_What is expected_: Repeat verbatim only the lines from the opening of the material below through the one that contains "SUN_AZ, SUN_EL = R(7.6), R(7.6)".

┌────────

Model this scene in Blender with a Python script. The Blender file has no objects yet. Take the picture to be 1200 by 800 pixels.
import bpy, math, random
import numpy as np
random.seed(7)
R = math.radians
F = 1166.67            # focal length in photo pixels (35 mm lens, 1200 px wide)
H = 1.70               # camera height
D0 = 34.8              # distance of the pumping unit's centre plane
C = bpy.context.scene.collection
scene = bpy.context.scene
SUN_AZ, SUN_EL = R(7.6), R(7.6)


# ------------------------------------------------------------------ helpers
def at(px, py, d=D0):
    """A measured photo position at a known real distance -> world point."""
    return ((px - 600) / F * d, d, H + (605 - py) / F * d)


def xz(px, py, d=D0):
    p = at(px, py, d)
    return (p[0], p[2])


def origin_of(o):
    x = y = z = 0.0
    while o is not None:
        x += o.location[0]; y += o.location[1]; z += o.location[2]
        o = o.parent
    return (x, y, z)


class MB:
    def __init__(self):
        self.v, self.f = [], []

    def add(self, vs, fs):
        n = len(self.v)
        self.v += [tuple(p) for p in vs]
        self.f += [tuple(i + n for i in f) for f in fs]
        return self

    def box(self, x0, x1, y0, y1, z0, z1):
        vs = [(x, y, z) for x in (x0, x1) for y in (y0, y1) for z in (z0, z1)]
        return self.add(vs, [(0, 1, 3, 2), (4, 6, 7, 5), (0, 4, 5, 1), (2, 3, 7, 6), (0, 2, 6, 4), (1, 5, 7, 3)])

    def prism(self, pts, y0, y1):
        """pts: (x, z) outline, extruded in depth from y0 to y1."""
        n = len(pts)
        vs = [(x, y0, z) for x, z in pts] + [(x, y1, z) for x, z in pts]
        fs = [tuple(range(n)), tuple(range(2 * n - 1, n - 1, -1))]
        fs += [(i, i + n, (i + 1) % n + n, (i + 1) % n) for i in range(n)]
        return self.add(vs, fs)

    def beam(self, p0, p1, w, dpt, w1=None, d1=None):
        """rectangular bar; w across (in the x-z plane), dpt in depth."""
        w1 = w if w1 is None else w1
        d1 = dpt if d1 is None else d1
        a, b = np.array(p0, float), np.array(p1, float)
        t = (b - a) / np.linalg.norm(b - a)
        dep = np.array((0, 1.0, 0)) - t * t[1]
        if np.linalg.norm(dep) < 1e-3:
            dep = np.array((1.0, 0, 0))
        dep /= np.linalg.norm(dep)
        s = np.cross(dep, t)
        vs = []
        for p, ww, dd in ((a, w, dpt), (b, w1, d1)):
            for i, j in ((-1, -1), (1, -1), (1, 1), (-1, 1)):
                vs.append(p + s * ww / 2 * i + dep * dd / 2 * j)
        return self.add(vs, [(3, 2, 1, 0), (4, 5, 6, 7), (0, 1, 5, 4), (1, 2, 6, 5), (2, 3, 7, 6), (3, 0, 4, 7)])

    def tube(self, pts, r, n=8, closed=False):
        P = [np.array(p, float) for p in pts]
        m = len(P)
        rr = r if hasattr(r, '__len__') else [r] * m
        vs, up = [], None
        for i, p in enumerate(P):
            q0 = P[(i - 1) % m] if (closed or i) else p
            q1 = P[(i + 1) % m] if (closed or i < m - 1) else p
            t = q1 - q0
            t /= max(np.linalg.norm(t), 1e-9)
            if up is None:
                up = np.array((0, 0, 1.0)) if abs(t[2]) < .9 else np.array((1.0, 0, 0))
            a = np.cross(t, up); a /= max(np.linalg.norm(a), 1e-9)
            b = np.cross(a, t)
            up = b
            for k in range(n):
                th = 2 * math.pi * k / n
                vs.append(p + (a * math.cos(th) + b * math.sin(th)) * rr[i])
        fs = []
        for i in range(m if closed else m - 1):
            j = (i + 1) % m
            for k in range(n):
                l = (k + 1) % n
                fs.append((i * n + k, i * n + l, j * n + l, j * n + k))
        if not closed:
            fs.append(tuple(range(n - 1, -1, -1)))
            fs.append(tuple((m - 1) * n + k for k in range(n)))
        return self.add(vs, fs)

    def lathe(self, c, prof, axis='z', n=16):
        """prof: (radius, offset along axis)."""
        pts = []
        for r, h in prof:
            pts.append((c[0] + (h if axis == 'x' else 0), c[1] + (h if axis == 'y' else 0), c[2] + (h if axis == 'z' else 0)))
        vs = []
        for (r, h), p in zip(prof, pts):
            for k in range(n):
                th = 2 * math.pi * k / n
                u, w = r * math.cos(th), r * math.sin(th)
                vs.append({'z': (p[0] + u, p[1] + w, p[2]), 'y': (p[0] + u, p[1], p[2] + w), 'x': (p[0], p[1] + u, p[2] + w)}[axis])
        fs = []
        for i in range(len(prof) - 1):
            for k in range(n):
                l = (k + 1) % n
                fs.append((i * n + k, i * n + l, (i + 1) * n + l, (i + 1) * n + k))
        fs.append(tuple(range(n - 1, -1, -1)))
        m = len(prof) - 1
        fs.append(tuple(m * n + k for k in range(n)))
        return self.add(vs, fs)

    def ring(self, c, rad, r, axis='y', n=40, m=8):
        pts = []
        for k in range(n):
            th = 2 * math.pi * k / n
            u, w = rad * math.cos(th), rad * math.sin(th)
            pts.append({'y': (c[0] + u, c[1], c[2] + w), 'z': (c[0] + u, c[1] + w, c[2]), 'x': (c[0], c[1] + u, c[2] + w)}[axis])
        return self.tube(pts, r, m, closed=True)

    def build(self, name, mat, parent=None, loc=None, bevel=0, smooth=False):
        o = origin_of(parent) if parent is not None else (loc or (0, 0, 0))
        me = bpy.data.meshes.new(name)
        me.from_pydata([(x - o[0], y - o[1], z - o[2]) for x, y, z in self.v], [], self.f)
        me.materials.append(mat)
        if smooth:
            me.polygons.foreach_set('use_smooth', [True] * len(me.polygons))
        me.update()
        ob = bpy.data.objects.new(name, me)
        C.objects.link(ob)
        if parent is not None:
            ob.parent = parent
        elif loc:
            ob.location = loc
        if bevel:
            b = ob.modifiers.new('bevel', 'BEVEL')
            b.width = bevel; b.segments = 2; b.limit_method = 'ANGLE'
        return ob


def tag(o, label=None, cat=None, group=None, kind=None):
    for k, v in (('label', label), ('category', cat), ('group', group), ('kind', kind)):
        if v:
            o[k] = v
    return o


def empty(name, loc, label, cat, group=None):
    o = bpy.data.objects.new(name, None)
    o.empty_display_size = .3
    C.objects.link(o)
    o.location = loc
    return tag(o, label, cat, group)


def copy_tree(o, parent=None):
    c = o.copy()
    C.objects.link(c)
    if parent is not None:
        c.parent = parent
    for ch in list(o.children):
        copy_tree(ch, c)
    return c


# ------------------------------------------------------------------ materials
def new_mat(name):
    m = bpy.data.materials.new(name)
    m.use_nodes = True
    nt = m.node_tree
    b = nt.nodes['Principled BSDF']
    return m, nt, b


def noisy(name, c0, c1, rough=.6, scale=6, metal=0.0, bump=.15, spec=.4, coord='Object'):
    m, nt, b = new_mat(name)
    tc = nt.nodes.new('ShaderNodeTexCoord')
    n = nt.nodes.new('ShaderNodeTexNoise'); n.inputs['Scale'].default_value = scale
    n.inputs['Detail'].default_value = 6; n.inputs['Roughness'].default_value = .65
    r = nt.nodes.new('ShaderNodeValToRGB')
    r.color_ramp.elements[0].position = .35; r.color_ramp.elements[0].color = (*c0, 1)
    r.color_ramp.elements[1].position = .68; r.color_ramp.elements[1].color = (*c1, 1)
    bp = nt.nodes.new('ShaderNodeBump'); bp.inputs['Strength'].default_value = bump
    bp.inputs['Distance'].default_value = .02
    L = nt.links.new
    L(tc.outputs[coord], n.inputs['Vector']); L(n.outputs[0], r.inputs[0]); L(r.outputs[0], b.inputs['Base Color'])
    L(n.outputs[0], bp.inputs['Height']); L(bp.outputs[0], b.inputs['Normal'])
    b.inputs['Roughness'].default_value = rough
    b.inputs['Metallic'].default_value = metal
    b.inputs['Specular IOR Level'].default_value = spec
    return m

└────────

_Correct output_:
Model this scene in Blender with a Python script. The Blender file has no objects yet. Take the picture to be 1200 by 800 pixels.
import bpy, math, random
import numpy as np
random.seed(7)
R = math.radians
F = 1166.67            # focal length in photo pixels (35 mm lens, 1200 px wide)
H = 1.70               # camera height
D0 = 34.8              # distance of the pumping unit's centre plane
C = bpy.context.scene.collection
scene = bpy.context.scene
SUN_AZ, SUN_EL = R(7.6), R(7.6)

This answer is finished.